_Task prompt_.
From the entries below, pull out each line where "More" appears.

— START OF Record set —

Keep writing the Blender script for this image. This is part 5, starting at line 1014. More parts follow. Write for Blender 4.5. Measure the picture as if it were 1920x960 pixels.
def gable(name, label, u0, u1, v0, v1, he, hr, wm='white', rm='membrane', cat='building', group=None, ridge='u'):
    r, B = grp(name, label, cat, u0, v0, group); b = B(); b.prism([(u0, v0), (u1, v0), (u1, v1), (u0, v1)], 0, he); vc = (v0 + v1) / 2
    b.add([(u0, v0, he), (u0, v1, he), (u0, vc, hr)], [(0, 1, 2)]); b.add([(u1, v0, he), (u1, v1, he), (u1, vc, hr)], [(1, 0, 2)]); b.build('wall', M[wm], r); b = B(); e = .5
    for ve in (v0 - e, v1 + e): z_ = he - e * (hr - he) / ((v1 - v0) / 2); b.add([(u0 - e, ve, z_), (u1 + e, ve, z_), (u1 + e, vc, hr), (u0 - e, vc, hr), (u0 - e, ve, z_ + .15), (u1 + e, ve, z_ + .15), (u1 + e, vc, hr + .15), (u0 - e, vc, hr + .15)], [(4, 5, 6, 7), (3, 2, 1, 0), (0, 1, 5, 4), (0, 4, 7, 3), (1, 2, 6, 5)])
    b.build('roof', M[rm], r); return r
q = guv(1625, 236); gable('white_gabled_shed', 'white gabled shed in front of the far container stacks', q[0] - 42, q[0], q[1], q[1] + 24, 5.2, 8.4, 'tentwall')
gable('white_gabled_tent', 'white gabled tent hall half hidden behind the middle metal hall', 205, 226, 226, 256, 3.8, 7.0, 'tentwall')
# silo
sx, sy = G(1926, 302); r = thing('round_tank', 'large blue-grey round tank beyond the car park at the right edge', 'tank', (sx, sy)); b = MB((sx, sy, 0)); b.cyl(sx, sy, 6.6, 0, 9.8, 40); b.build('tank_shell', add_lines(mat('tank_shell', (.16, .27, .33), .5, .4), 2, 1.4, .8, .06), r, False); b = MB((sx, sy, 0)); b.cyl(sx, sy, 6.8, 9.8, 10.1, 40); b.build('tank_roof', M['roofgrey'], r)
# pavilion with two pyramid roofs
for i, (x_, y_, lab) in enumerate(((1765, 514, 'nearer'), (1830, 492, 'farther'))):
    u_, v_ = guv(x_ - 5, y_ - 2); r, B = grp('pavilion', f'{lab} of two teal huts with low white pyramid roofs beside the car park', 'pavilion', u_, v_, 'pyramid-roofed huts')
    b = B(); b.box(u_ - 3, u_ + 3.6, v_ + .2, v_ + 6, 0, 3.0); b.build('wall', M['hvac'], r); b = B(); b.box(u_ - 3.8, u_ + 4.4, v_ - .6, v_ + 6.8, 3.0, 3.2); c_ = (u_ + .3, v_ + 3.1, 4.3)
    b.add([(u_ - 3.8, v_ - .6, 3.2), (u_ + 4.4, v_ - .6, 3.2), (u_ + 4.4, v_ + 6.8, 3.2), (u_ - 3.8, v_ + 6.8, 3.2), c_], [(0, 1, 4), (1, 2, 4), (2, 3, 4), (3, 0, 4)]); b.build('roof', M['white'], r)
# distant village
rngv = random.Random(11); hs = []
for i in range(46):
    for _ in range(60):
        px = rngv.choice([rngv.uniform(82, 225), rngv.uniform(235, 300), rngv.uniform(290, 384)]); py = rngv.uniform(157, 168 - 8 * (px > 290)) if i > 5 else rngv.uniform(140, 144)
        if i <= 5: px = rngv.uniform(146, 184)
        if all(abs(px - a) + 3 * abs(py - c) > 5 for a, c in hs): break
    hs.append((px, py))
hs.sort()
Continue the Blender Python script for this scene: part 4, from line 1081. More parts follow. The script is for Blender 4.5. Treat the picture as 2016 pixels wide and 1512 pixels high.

— END OF Record set —

_Complete response_.
Keep writing the Blender script for this image. This is part 5, starting at line 1014. More parts follow. Write for Blender 4.5. Measure the picture as if it were 1920x960 pixels.
Continue the Blender Python script for this scene: part 4, from line 1081. More parts follow. The script is for Blender 4.5. Treat the picture as 2016 pixels wide and 1512 pixels high.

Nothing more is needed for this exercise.